Con la muerte en La Habana, el miércoles 13 de mayo, de mi tío Luis Antúnez Aragón, a los 94 años, se fue el último de «los Antúnez», como en nuestra familia materna le decíamos a María, Cándida, Dulce, Carmen, Teresa, Avelino, Mario y Luis, los ocho hijos que tuvieron mis abuelos Luis y Francisca.
El tío Luis era el menor de los hermanos y por eso le decíamos Luisito. Todos nacieron en Sancti Spiritus y con excepción de Avelino, Mario y Teresa, el resto decidió abrirse paso en la capital. Ninguno pasó del sexto grado, pero todos aprendieron a leer y escribir.
Muchas veces se desempeñaron en labores rudimentarias y lo hicieron desde la legalidad y la honestidad. Tampoco tuvieron problemas con la policía, a no ser mis tías María y Dulce, quienes desde la década de los años 30 se hicieron militantes comunistas.

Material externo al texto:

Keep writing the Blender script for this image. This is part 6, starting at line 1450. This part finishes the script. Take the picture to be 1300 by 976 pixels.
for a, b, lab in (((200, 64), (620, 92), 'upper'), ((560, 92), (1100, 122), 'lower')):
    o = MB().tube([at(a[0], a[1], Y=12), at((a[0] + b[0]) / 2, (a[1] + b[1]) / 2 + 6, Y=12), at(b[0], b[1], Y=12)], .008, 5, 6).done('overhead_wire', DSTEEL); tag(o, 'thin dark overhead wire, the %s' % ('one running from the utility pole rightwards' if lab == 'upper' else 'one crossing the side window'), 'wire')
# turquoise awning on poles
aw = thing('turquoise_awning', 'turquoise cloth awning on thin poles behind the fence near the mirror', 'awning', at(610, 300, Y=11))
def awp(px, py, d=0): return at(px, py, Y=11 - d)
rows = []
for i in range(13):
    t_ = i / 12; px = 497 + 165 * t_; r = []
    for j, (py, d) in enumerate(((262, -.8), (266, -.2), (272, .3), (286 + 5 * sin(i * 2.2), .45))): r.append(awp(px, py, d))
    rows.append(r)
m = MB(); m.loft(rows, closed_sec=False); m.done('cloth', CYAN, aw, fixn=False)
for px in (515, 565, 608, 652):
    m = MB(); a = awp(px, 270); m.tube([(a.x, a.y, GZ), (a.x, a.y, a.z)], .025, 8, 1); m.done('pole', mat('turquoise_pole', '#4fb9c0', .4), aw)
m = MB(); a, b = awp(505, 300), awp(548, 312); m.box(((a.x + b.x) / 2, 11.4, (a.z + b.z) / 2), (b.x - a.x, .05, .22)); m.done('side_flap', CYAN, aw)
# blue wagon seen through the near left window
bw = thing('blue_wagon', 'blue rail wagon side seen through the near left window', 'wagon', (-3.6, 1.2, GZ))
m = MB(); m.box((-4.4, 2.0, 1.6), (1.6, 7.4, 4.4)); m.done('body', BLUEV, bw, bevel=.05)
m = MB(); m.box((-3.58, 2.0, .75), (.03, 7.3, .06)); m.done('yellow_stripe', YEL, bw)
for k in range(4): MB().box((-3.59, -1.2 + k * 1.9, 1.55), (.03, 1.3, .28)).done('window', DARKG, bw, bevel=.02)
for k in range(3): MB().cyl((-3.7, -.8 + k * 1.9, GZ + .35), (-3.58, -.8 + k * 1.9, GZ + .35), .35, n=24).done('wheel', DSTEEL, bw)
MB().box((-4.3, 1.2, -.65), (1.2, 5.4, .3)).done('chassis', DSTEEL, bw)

Antes de 1959, Luisito trabajó en Obras Públicas, en diversos oficios, entre ellos la plomería. Después y hasta que se jubiló, laboró en el Acueducto de La Habana. Fue el más cercano a Carmen, mi madre, que se preocupaba por él como si fuese un hijo. Si algo le agradó a mi madre cuando en 1979 nos mudamos para La Víbora, fue la cercanía con el domicilio de Luis y su esposa Georgina.
Luisito no tuvo hijos, pero hasta el final de sus días, vivió muy bien cuidado, por su mujer hasta que ella falleció, por cuatro cuñadas (Amparo, Manuela, Hilda y Santa) y por Gildita, una sobrina política.

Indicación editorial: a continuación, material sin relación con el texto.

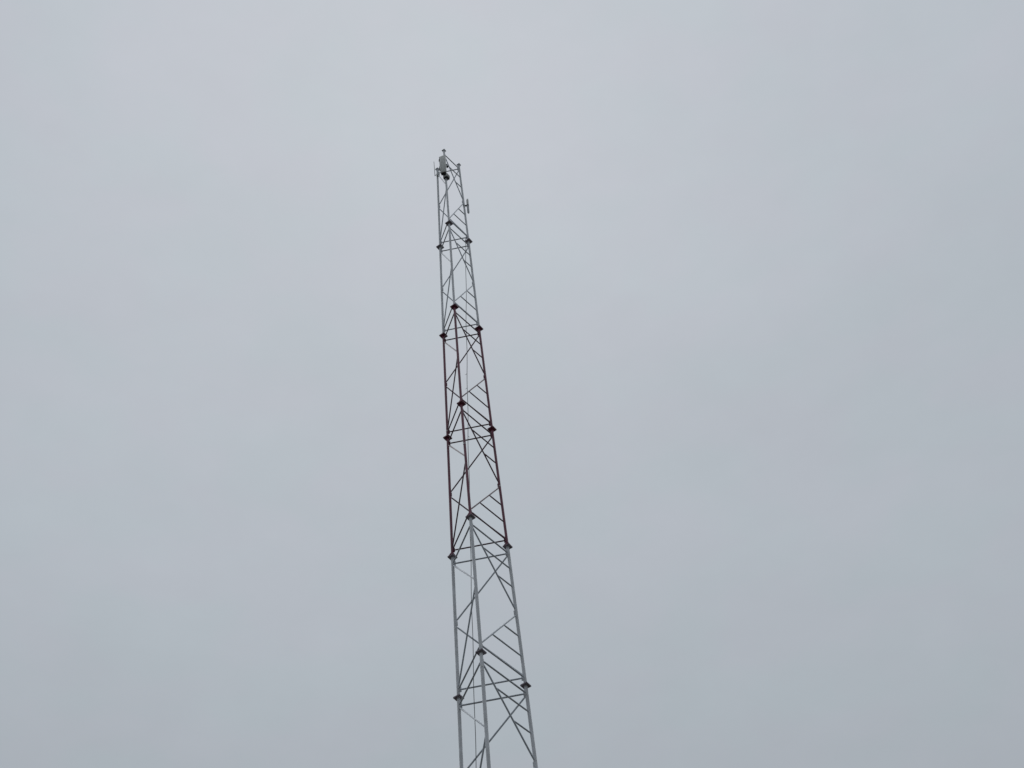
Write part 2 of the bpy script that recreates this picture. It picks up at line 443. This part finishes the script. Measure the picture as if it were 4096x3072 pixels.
# junction box on the left leg
jl = P(2, (HT-65.46)/SH)
jb = empty('junction_box', (jl.x+0.035, jl.y-0.10, 65.34), 'small pale grey box strapped to the left leg just below its cap', 'junction box')
bm = bmesh.new(); box(bm, (0, 0, 0.115), (0.125, 0.075, 0.23), rz(-0.12), 0.010); mk('housing', bm, M_RADOME, jb)
bm = bmesh.new(); box(bm, (0, -0.041, 0.115), (0.105, 0.008, 0.205), rz(-0.12), 0.003); mk('lid', bm, M_RADOME2, jb)
bm = bmesh.new()
for z in (0.05, 0.18): box(bm, (-0.03, 0.06, z), (0.10, 0.06, 0.025), None, 0.003)
mk('strap', bm, M_GALV, jb)

# whip aerial on an arm from the left leg
wh = empty('whip_antenna', (-0.54, 0.359, 65.53), 'thin vertical whip aerial on a short arm left of the left leg', 'antenna')
bm = bmesh.new(); tube(bm, [(0.0, 0, 0.0), (-0.002, 0, 0.25), (-0.004, 0, 1.165)], [0.015, 0.0125, 0.0105], 10); mk('rod', bm, M_CABLE, wh)
bm = bmesh.new(); e_ = P(2, (HT-65.57)/SH) - Vector(wh.location)
tube(bm, [(-0.012, 0, 0.0), (e_.x-0.03, e_.y, 0.045)], 0.0125, 10); tube(bm, [(0, 0, -0.03), (0, 0, 0.05)], 0.017, 10)
mk('arm', bm, M_GALV, wh)

# slim side antenna on the right leg
sa = empty('side_antenna', (0.752, 0.234, 62.10), 'short slim grey antenna standing off the right leg on a dark arm', 'antenna')
bm = bmesh.new()
tube(bm, [(0.006, 0, 0.0), (0.004, 0, 0.06), (0.004, 0, 0.58)], [0.028, 0.050, 0.050], 10)
mk('lower_sleeve', bm, M_RADOME2, sa)
bm = bmesh.new()
tube(bm, [(0.006, 0, 0.585), (0.008, 0, 0.95), (0.012, 0, 1.05), (0.026, 0, 1.105)], [0.049, 0.051, 0.044, 0.024], 10)
mk('upper_sleeve', bm, M_RADOME, sa)
bm = bmesh.new(); lg = P(1, (HT-62.70)/SH) - Vector(sa.location)
box(bm, ((lg.x+0.0)/2, lg.y*0.5, 0.60), (abs(lg.x)+0.02, 0.06, 0.05), rz(math.atan2(-lg.y, -lg.x)), 0.005)
tube(bm, [(0.004, 0, 0.545), (0.006, 0, 0.635)], 0.055, 14)
mk('arm', bm, M_CABLE, sa)
bm = bmesh.new(); c = lg + Vector((0, 0, 0)); tube(bm, [(c.x, c.y, 0.55), (c.x, c.y, 0.65)], LEG_R[0]+0.008, 16)
mk('clamp', bm, M_GALV, sa)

Es la mejor riqueza que una persona puede tener: vivir y morir al lado de personas que te respetan y se ocupan de ti. Un cariño que mi tío se supo ganar, por su dedicación a familiares, amigos y vecinos. Como era habilidoso y sabía hacer pequeñas reparaciones, mientras la edad se lo permitió, a quien lo necesitara le ponía una zapatilla a una pila, cambiaba un fusible o arreglaba una cañería.

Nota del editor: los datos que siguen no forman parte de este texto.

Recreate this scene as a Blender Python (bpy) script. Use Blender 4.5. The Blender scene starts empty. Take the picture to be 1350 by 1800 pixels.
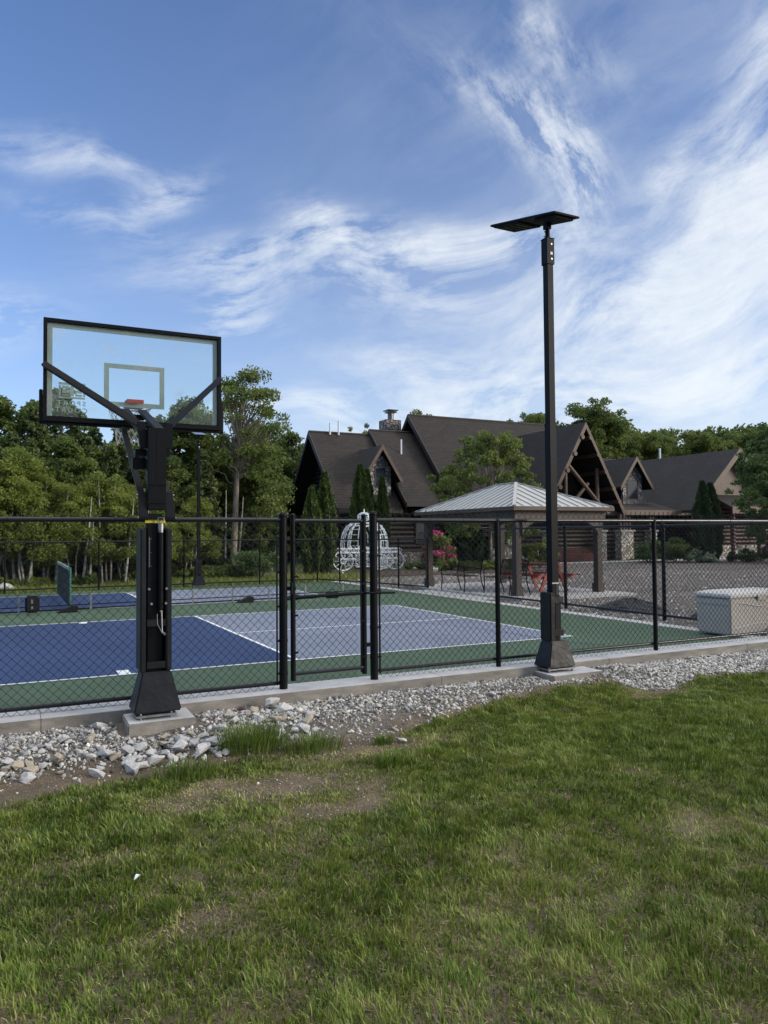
import bpy, bmesh, math, random
import numpy as np
from mathutils import Vector, Matrix
R = math.radians
random.seed(7); rng = np.random.default_rng(11)
sc = bpy.context.scene; COL = sc.collection
# ------------------------------------------------------------------ camera, sky, sun, exposure
cd = bpy.data.cameras.new('camera'); cam = bpy.data.objects.new('camera', cd); COL.objects.link(cam); sc.camera = cam
cd.sensor_fit = 'VERTICAL'; cd.sensor_height = 36; cd.lens = 36*1307.3/1800; cd.clip_start = .05; cd.clip_end = 3000
yaw, pit, roll = .4620, .0318, -.0079
F = Vector((math.sin(yaw)*math.cos(pit), math.cos(yaw)*math.cos(pit), math.sin(pit)))
Rt = Vector((math.cos(yaw), -math.sin(yaw), 0)); Up = Rt.cross(F)
R2 = math.cos(roll)*Rt+math.sin(roll)*Up; U2 = -math.sin(roll)*Rt+math.cos(roll)*Up
cam.matrix_world = Matrix(((R2.x, U2.x, -F.x, -3.322), (R2.y, U2.y, -F.y, -9.251), (R2.z, U2.z, -F.z, 1.615), (0, 0, 0, 1)))
SUN_AZ, SUN_EL = 128, 16
w = bpy.data.worlds.new('World'); sc.world = w; w.use_nodes = True
WN, WL = w.node_tree.nodes, w.node_tree.links; WN.clear()
def wn(t, **k):
    n = WN.new(t)
    for a, b in k.items(): setattr(n, a, b)
    return n
def wput(s, v):
    if hasattr(v, 'is_linked') or isinstance(v, bpy.types.NodeSocket): WL.new(v, s)
    else: s.default_value = v
def wm(op, a, b=0., c=None, clamp=False):
    n = wn('ShaderNodeMath', operation=op, use_clamp=clamp); wput(n.inputs[0], a); wput(n.inputs[1], b)
    if c is not None: wput(n.inputs[2], c)
    return n.outputs[0]
sky = wn('ShaderNodeTexSky', sky_type='NISHITA'); sky.sun_disc = False
sky.sun_elevation = R(SUN_EL); sky.sun_rotation = R(SUN_AZ); sky.air_density = 1.0; sky.dust_density = .6; sky.ozone_density = 2.2
tc = wn('ShaderNodeTexCoord'); sp = wn('ShaderNodeSeparateXYZ'); WL.new(tc.outputs['Generated'], sp.inputs[0])
az = wm('MULTIPLY', wm('ARCTAN2', sp.outputs[0], sp.outputs[1]), 57.2958)
el = wm('MULTIPLY', wm('ARCSINE', sp.outputs[2]), 57.2958)
def raw(vx, vy, scale, det, rough, off):
    cx = wn('ShaderNodeCombineXYZ'); WL.new(vx, cx.inputs[0]); WL.new(vy, cx.inputs[1]); cx.inputs[2].default_value = off
    n = wn('ShaderNodeTexNoise'); WL.new(cx.outputs[0], n.inputs['Vector']); n.inputs['Scale'].default_value = scale; n.inputs['Detail'].default_value = det; n.inputs['Roughness'].default_value = rough
    return n.outputs[0]
az0, el0 = az, el
az = wm('ADD', az0, wm('MULTIPLY', wm('SUBTRACT', raw(az0, el0, .075, 1, .4, 2.2), .5), 11.0))      # slow curl of the wind
el = wm('ADD', el0, wm('MULTIPLY', wm('SUBTRACT', raw(az0, el0, .07, 1, .4, 9.4), .5), 6.0))
def wnoise(sa, se, rot, scale, det, rough, off):
    c, s = math.cos(R(rot)), math.sin(R(rot))
    return raw(wm('ADD', wm('MULTIPLY', az, c*sa), wm('MULTIPLY', el, s*sa)), wm('ADD', wm('MULTIPLY', az, -s*se), wm('MULTIPLY', el, c*se)), scale, det, rough, off)
nH = wnoise(.085, .27, 6, 1.3, 12, .66, 3.1)      # streaks running level
nD = wnoise(.11, .24, -50, 1.3, 12, .66, 7.7)    # streaks falling to the right
nU = wnoise(.09, .21, 30, 1.3, 12, .64, 1.3)     # streaks rising to the right
nF = wnoise(.22, .95, 12, 1.3, 9, .72, 5.0)
nG = raw(az0, el0, .55, 5, .7, 5.0)
def blob(a, e, ra, re, rot, amp):
    c, s = math.cos(R(rot)), math.sin(R(rot))
    da = wm('SUBTRACT', az, a); de = wm('SUBTRACT', el, e)
    u = wm('ADD', wm('MULTIPLY', da, c/ra/1.15), wm('MULTIPLY', de, s/ra/1.15))
    v = wm('ADD', wm('MULTIPLY', da, -s/re/1.3), wm('MULTIPLY', de, c/re/1.3))
    q = wm('ADD', wm('MULTIPLY', u, u), wm('MULTIPLY', v, v))
    return wm('MULTIPLY', wm('EXPONENT', wm('MULTIPLY', q, -1.)), amp)
def total(L):
    o = blob(*L[0])
    for b in L[1:]: o = wm('ADD', o, blob(*b))
    return o
# cloud fields: azimuth, elevation, half widths, tilt, strength
BH = [(3.0, 26.0, 4.5, .7, -4, .65), (9.3, 24.6, 3.0, .8, 22, .85), (5, 22.9, 4.0, .5, -10, .5), (15, 21.0, 5, .9, 4, .8), (22.5, 22.0, 3.5, 1.1, -22, 1.0), (29, 20.9, 7, 1.3, -2, 1.0), (37, 20.5, 5, 1.2, 0, .7),
      (22, 18.9, 9, 1.0, -3, .6), (14.5, 17.2, 2.2, 1.7, 45, 1.0), (-1, 15.8, 4, 1.3, 10, .7), (33, 17.3, 9, 1.3, 0, .4),
      (22, 9.5, 6, 1.0, 4, .8), (32, 12.3, 8, 1.4, -4, .75), (30, 9.3, 7, 1.0, 4, .7), (42, 10.5, 11, 1.6, 4, .9), (36, 6.8, 12, 1.3, 0, .5), (52, 11, 6, 1.6, 6, .9)]
BD = [(34.0, 29.8, 4.5, 1.2, -36, .6), (37.8, 27.6, 3.5, 1.6, -44, .95), (40.5, 25.0, 2.6, 1.7, -58, .95), (41.3, 22.6, 2.2, 1.3, -75, .8), (38, 33, 2.5, 1.2, -50, .6), (42, 31, 3, .9, -20, .35)]
BU = [(53.8, 31, 2.6, 2.0, 60, 1.1), (53, 20.5, 5, 3.2, 40, 1.3), (50, 17.5, 6, 2.6, 25, 1.1), (45, 15.5, 6, 1.8, 15, .9), (39, 15.0, 5, 1.4, 8, .5), (51, 26, 5, 1.2, 32, .45), (47.5, 24, 3, .9, 50, .5), (41, 19, 2.4, 2.4, 70, .6), (55, 24.5, 3, 2, 50, .7)]
def field(B, n, k, t):
    return wm('MULTIPLY', total(B), wm('MULTIPLY', wm('SUBTRACT', n, t), k), clamp=True)
fine = wm('MULTIPLY', wm('ADD', wm('MULTIPLY', nF, 1.4), .1), wm('ADD', nG, .45))
cl = wm('ADD', wm('ADD', field(BH, nH, 4.2, .42), field(BD, nD, 4.2, .42)), field(BU, nU, 3.2, .34))
cl = wm('MULTIPLY', cl, fine)
wisp = wm('MULTIPLY', wm('SUBTRACT', nU, .40), wm('MULTIPLY', wm('SUBTRACT', az, 12), .010), clamp=True)
cl = wm('ADD', cl, wisp)
glow = wm('MULTIPLY', wm('EXPONENT', wm('MULTIPLY', wm('MAXIMUM', el0, 0.), -.085)), wm('MULTIPLY', wm('SUBTRACT', az0, -30), .0095), clamp=True)   # thin milky veil toward the horizon
cl = wm('ADD', cl, glow)
cl = wm('SUBTRACT', 1., wm('EXPONENT', wm('MULTIPLY', cl, -1.5)))
cl = wm('MULTIPLY', cl, wm('GREATER_THAN', el0, -1.))
fill_veil = wm('MULTIPLY', wm('MULTIPLY', wm('SUBTRACT', el0, 42), .06, clamp=True), wm('ADD', nG, .45), clamp=True)   # bright cloud fill added overhead, out of view, to light the ground
tint = wn('ShaderNodeMixRGB', blend_type='MULTIPLY'); tint.inputs[0].default_value = 1; WL.new(sky.outputs[0], tint.inputs[1]); tint.inputs[2].default_value = (.36, .42, .56, 1)
mx = wn('ShaderNodeMixRGB'); WL.new(cl, mx.inputs[0]); WL.new(tint.outputs[0], mx.inputs[1]); mx.inputs[2].default_value = (2.6, 2.74, 2.84, 1)
mv = wn('ShaderNodeMixRGB'); WL.new(fill_veil, mv.inputs[0]); WL.new(mx.outputs[0], mv.inputs[1]); mv.inputs[2].default_value = (7.0, 7.0, 6.7, 1)
bg = wn('ShaderNodeBackground'); bg.inputs[1].default_value = .12; WL.new(mv.outputs[0], bg.inputs[0])
wo = wn('ShaderNodeOutputWorld'); WL.new(bg.outputs[0], wo.inputs[0])
sl = bpy.data.lights.new('sun', 'SUN'); so = bpy.data.objects.new('sun', sl); COL.objects.link(so)
sl.energy = 1.0; sl.angle = R(18); sl.color = (1, .88, .74)
sd = Vector((math.sin(R(SUN_AZ))*math.cos(R(SUN_EL)), math.cos(R(SUN_AZ))*math.cos(R(SUN_EL)), math.sin(R(SUN_EL))))
so.rotation_euler = sd.to_track_quat('Z', 'Y').to_euler(); so.location = sd*60
vs = sc.view_settings; vs.view_transform = 'Standard'; vs.look = 'None'; vs.exposure = 1.6; vs.gamma = 1; vs.use_curve_mapping = False

# ------------------------------------------------------------------ materials
def mat(name, col, col2=None, rough=.6, scale=8, bump=0, bscale=None, metal=0, spec=.5, kind='noise', fac=(.35, .65), coord='Object', detail=6, stretch=(1, 1, 1), big=None):
    m = bpy.data.materials.new(name); m.use_nodes = True; nt = m.node_tree; N, L = nt.nodes, nt.links
    b = N['Principled BSDF']; b.inputs['Roughness'].default_value = rough; b.inputs['Metallic'].default_value = metal; b.inputs['Specular IOR Level'].default_value = spec
    t = N.new('ShaderNodeTexCoord'); mp = N.new('ShaderNodeMapping'); mp.inputs['Scale'].default_value = stretch; L.new(t.outputs[coord], mp.inputs[0])
    if kind == 'voronoi':
        n = N.new('ShaderNodeTexVoronoi'); n.inputs['Scale'].default_value = scale; o = n.outputs['Color']
    else:
        n = N.new('ShaderNodeTexNoise'); n.inputs['Scale'].default_value = scale; n.inputs['Detail'].default_value = detail; n.inputs['Roughness'].default_value = .65; o = n.outputs[0]
    L.new(mp.outputs[0], n.inputs['Vector'])
    cr = N.new('ShaderNodeMapRange'); cr.inputs[1].default_value, cr.inputs[2].default_value = fac; L.new(o, cr.inputs[0])
    mixn = N.new('ShaderNodeMixRGB'); L.new(cr.outputs[0], mixn.inputs[0])
    if col2 is None: col2 = tuple(c*.75 for c in col)
    mixn.inputs[1].default_value = (*col2, 1); mixn.inputs[2].default_value = (*col, 1)
    if big:
        nb = N.new('ShaderNodeTexNoise'); nb.inputs['Scale'].default_value = big[0]; nb.inputs['Detail'].default_value = 7; nb.inputs['Roughness'].default_value = .7; nb.inputs['Distortion'].default_value = .8; L.new(mp.outputs[0], nb.inputs['Vector'])
        rb = N.new('ShaderNodeMapRange'); L.new(nb.outputs[0], rb.inputs[0]); rb.inputs[1].default_value = .3; rb.inputs[2].default_value = .7; rb.inputs[3].default_value, rb.inputs[4].default_value = big[1:]
        mb_ = N.new('ShaderNodeMixRGB'); mb_.blend_type = 'MULTIPLY'; mb_.inputs[0].default_value = 1; L.new(mixn.outputs[0], mb_.inputs[1]); L.new(rb.outputs[0], mb_.inputs[2]); L.new(mb_.outputs[0], b.inputs['Base Color'])
    else: L.new(mixn.outputs[0], b.inputs['Base Color'])
    if bump:
        n2 = N.new('ShaderNodeTexNoise'); n2.inputs['Scale'].default_value = bscale or scale*4; n2.inputs['Detail'].default_value = 5; L.new(mp.outputs[0], n2.inputs['Vector'])
        bp = N.new('ShaderNodeBump'); bp.inputs['Strength'].default_value = bump; bp.inputs['Distance'].default_value = .02; L.new(n2.outputs[0], bp.inputs['Height']); L.new(bp.outputs[0], b.inputs['Normal'])
    return m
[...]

Por última vez lo vi en 2003. Pero mi hijo Iván se ocupó de él en todos estos años, comprándole leche en polvo o llevándole dinero, que pese a mis limitadas posibilidades, nunca le dejé de mandar. A cada rato Iván lo visitaba y por Navidad solía almorzar con él y los suyos.
El último regalo fue una camisa azul claro de mangas largas que Iván no se había estrenado. Se la pusieron en la funeraria. Con esa camisa se fue. Dignamente, como siempre mi tío Luis vivió.